▶ **WRITTEN REQUEST**: Leave out the pictures, and retype only the lines from the beginning of the material through the line that contains "rad = math.radians", including both.

▶ **DATASET SECTION**:
● ● ● ●

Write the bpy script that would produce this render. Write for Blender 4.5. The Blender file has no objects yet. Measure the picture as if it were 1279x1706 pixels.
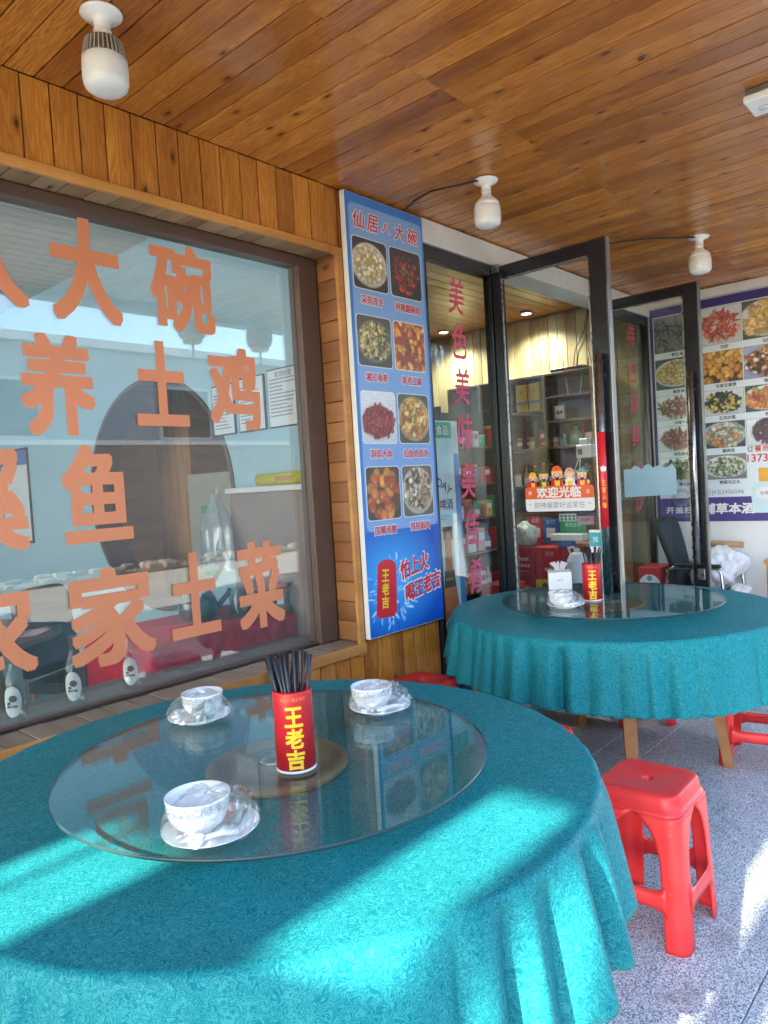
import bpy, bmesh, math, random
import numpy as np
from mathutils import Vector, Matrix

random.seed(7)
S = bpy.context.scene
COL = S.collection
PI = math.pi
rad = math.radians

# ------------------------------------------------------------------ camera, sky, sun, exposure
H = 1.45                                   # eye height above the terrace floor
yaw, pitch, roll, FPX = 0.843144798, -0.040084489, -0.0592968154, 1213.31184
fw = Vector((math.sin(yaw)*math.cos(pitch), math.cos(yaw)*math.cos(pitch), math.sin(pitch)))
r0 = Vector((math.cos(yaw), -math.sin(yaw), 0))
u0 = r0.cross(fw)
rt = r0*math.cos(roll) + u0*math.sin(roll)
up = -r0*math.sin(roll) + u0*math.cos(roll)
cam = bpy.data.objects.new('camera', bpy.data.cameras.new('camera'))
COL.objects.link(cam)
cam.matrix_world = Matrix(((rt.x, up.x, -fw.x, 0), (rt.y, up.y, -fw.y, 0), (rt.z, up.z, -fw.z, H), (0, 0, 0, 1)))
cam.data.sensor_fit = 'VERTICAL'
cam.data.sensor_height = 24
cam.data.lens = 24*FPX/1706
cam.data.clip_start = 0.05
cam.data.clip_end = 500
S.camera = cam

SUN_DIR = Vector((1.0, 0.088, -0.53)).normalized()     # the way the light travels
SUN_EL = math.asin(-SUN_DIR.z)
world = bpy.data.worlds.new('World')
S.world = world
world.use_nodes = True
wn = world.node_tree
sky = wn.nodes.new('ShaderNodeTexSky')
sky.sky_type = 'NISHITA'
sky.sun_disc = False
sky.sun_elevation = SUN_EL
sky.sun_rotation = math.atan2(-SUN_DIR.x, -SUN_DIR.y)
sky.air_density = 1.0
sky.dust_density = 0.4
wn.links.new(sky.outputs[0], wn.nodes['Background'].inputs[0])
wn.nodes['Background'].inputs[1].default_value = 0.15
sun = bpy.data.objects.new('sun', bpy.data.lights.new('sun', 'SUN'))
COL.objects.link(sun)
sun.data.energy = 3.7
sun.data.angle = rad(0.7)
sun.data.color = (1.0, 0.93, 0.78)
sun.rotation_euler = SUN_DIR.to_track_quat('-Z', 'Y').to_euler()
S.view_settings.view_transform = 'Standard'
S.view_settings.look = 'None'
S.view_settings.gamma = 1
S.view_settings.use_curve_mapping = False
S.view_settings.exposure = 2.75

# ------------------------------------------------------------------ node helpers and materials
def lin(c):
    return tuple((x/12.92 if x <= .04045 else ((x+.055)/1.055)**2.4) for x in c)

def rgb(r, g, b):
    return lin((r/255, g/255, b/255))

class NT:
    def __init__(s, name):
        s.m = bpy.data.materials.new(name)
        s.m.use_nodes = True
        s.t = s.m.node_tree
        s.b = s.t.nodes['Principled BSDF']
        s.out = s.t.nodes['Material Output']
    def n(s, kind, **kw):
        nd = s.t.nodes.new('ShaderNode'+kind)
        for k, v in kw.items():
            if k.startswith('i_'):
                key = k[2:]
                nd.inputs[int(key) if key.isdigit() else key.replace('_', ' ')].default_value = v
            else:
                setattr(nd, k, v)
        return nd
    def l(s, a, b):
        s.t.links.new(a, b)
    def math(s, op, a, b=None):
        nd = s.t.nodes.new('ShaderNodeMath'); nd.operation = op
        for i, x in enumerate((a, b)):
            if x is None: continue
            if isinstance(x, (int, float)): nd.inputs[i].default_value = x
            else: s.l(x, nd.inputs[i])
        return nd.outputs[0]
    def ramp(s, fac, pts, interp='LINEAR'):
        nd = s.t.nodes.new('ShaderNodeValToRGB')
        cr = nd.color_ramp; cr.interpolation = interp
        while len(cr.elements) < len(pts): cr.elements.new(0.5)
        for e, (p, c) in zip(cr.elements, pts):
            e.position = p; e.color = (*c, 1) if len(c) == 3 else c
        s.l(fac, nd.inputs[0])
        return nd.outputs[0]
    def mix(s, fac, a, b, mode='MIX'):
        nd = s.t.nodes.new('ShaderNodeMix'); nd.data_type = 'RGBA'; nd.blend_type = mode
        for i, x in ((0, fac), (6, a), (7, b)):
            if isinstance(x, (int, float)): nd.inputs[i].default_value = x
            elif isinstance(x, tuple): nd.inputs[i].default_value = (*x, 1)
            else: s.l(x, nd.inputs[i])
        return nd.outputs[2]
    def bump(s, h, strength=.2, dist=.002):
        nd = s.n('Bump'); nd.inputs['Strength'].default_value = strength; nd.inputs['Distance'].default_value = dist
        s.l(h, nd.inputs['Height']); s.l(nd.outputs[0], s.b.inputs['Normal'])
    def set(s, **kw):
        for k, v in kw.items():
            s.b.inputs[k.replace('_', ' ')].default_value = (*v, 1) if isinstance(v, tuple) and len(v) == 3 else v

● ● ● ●

▶ **ANSWER IN FULL**:
Write the bpy script that would produce this render. Write for Blender 4.5. The Blender file has no objects yet. Measure the picture as if it were 1279x1706 pixels.
import bpy, bmesh, math, random
import numpy as np
from mathutils import Vector, Matrix

random.seed(7)
S = bpy.context.scene
COL = S.collection
PI = math.pi
rad = math.radians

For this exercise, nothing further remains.